Since the team lost only defensive specialist Dexter Strickland (a shooting guard) to graduation and wing forward and sharp-shooter Reggie Bullock to the NBA Draft, there is a lot of talent coming back. But what may impact this season the most are the incoming freshmen. Five-star recruit Isaiah Hicks and four-star recruit Kennedy Meeks arrive to add even more size and depth to the frontcourt, and if Johnson and James have improved they’ll have the luxury of being brought along slowly if needed. Point guard Nate Britt arrives with no immediate expectations to start like Paige did last season, but he may play in two-point guard sets with Paige at times. All three freshmen have lofty billings, but none of them arrive needing to be an instant savior.
As per usual, the Tar Heels will embark on a non-conference schedule that would test any team, much less one with some uncertainty about player availability in the early-going. UNC will likely meet Louisville in the Hall of Fame Tip-Off Tournament, at Michigan State in the ACC/Big Ten Challenge, and Kentucky at home in mid-December, among others. Yes, that’s three of the top four teams in the nation according to the preseason polls. Carolina will know very early whether their big men are ready to return to a “standard” lineup this year, and how much player absences will stunt the team’s development.

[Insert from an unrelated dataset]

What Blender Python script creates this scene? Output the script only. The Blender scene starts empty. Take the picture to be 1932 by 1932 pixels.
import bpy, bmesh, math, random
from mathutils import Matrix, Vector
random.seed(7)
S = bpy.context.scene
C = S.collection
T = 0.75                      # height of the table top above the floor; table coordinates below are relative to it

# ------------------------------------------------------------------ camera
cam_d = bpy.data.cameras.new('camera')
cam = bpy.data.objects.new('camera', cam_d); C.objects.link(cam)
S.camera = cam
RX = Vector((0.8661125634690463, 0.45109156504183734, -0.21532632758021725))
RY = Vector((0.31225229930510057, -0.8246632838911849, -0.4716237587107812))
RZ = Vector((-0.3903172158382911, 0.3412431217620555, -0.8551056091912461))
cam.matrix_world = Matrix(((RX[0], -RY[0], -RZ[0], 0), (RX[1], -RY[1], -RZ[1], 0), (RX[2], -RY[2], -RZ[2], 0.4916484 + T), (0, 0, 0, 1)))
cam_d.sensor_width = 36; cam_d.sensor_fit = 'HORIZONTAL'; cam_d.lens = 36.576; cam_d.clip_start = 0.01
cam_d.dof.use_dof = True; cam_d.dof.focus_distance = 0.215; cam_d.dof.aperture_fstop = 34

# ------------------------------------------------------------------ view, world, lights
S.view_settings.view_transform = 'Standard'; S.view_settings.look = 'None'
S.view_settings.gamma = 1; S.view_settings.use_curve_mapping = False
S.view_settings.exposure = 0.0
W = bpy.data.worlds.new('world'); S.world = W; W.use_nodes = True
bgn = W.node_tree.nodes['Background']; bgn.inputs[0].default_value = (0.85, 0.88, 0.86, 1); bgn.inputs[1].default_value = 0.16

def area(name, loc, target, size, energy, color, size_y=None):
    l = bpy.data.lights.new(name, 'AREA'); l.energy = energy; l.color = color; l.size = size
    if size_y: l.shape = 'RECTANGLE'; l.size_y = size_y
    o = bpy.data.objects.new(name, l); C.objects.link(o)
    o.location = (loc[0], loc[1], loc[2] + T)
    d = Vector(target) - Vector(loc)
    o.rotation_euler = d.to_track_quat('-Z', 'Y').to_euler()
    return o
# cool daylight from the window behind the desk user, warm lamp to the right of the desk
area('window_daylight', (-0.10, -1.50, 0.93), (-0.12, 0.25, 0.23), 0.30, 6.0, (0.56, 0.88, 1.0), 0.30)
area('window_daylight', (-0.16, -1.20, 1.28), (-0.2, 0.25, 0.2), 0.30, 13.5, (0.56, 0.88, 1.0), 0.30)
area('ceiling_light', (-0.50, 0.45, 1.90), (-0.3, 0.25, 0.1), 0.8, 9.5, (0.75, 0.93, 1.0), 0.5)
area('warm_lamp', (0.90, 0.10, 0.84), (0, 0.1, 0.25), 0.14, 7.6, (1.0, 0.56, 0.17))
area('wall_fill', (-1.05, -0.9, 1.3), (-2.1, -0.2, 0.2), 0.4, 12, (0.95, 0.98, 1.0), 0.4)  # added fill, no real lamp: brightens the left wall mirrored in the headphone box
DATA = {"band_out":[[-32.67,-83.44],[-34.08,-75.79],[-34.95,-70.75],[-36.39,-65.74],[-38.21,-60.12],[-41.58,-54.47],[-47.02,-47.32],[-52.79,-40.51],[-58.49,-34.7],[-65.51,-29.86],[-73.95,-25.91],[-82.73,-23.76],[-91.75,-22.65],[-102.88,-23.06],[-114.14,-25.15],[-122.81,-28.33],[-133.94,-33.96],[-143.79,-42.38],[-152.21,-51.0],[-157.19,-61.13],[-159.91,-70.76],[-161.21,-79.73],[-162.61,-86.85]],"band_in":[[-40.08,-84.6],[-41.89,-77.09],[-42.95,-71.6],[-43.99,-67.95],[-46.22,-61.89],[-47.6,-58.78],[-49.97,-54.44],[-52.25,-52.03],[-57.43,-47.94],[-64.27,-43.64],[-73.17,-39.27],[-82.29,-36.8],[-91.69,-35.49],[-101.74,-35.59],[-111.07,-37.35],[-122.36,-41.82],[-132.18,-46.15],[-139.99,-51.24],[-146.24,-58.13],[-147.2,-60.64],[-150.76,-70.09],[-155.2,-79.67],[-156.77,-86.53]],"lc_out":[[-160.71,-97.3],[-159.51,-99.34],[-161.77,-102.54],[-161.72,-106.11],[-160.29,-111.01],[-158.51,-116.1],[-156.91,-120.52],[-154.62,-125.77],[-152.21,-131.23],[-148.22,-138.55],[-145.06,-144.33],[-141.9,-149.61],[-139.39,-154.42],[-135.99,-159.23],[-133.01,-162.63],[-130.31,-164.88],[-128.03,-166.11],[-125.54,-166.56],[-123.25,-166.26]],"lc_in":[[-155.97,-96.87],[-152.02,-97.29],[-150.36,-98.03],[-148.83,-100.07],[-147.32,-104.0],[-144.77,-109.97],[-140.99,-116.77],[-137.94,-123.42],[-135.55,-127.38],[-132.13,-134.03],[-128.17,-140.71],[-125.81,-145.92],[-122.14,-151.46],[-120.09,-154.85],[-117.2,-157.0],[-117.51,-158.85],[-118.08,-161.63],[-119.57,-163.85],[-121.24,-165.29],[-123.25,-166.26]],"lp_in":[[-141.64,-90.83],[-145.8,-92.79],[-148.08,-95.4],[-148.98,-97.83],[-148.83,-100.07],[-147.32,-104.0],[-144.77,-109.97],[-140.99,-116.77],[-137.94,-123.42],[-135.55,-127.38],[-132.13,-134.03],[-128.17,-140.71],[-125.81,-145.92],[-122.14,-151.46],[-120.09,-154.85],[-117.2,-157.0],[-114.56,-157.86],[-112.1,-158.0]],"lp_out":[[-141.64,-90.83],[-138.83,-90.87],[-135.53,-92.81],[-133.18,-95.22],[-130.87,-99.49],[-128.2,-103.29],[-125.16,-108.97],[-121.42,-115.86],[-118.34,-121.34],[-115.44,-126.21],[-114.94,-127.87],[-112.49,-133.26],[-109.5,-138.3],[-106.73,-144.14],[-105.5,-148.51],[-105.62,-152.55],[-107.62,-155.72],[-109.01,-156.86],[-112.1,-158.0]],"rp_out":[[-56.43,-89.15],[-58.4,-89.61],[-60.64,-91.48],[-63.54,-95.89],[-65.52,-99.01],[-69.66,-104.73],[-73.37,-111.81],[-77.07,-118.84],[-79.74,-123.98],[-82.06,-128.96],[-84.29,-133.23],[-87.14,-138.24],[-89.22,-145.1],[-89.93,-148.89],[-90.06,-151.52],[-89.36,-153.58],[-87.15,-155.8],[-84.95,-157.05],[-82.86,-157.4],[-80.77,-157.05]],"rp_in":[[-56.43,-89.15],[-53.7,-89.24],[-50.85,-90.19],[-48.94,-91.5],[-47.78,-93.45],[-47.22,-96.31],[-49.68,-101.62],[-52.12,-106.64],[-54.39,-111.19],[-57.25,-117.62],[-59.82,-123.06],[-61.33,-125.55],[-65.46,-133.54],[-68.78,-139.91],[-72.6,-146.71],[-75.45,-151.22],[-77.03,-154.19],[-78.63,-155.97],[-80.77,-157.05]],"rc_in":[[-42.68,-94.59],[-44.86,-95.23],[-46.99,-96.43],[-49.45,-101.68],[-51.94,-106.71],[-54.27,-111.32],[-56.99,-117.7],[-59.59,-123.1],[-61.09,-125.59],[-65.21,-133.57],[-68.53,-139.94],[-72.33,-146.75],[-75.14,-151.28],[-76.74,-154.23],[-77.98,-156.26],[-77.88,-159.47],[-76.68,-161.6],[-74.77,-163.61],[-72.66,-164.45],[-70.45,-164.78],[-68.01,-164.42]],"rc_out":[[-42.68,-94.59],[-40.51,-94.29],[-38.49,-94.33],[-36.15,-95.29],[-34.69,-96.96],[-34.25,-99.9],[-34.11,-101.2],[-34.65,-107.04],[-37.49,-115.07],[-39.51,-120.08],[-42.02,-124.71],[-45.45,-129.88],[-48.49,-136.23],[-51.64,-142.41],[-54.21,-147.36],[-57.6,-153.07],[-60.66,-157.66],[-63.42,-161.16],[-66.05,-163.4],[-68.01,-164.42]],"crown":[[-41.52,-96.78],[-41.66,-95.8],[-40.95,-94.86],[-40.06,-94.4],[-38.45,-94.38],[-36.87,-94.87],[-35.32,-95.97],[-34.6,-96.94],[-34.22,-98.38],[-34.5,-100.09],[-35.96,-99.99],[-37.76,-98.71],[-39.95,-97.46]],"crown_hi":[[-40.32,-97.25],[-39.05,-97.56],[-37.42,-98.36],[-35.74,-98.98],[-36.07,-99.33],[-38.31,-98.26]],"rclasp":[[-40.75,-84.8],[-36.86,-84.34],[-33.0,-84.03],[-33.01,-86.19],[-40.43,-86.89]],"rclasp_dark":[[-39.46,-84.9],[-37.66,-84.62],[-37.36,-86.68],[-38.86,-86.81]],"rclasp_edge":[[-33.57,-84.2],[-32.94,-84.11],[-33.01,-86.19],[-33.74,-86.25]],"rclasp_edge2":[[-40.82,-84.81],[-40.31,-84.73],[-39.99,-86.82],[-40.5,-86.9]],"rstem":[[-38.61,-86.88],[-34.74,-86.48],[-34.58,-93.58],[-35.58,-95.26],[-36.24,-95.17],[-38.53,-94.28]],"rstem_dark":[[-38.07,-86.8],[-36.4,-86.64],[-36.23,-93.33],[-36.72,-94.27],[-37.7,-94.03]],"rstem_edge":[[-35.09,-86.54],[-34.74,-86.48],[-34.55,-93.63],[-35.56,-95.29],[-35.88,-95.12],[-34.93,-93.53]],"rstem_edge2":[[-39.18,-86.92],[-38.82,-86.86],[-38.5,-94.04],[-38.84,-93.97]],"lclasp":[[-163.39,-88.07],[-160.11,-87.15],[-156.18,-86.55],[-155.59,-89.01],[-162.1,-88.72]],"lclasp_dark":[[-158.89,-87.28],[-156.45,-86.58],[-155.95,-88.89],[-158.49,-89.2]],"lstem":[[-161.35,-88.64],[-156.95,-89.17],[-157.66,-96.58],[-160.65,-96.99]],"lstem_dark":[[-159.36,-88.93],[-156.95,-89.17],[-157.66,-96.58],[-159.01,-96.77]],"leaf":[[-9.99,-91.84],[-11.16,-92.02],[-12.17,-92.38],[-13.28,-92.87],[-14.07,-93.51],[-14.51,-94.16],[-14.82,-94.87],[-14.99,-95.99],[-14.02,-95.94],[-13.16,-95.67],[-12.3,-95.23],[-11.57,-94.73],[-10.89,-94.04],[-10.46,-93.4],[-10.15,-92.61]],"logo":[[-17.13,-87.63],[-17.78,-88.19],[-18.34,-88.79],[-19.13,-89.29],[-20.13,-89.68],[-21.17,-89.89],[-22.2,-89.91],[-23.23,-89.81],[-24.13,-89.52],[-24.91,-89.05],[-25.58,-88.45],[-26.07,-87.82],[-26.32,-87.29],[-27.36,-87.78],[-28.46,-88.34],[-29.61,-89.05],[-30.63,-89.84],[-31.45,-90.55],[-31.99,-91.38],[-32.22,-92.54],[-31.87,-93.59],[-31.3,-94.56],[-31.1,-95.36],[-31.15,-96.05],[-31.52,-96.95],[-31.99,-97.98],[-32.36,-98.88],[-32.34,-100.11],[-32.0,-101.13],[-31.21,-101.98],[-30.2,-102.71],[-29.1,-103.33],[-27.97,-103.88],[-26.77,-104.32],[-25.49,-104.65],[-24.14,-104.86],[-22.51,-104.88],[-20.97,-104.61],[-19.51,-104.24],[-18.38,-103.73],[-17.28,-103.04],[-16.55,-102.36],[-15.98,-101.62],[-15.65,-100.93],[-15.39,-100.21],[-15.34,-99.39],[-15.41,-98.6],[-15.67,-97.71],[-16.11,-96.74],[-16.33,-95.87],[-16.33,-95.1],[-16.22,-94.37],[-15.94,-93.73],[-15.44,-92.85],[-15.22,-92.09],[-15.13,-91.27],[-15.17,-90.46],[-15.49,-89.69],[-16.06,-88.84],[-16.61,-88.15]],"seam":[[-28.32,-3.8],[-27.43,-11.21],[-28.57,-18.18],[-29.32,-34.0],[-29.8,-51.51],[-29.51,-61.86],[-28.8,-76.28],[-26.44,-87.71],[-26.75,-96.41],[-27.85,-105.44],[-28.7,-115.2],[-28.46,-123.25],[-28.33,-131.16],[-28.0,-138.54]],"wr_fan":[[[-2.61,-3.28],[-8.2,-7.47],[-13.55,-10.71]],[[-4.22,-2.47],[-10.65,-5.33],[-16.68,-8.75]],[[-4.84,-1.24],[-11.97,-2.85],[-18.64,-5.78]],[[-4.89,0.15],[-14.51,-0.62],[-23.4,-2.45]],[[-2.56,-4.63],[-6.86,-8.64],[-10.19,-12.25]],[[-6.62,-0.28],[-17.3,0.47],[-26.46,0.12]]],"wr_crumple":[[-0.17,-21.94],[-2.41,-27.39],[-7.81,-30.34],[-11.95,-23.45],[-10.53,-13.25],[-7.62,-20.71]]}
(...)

The upside for this team is very high, especially if the starters gain confidence with even one win against any of the three marquee teams they meet prior to conference play. If James and Johnson improve significantly from year one to two and Meeks and Hicks are as good as advertised, the team can move back to playing McAdoo at his preferred power forward position and Hairston (when he returns) can once again roam the wing. Paige’s development, and Britt’s ability to get up to speed quickly, will also be paramount. This is a team with the talent to make a deep run in the NCAA Tournament, but with enough question marks about players’ development from last season that they could also be looking at another second round or Sweet Sixteen exit.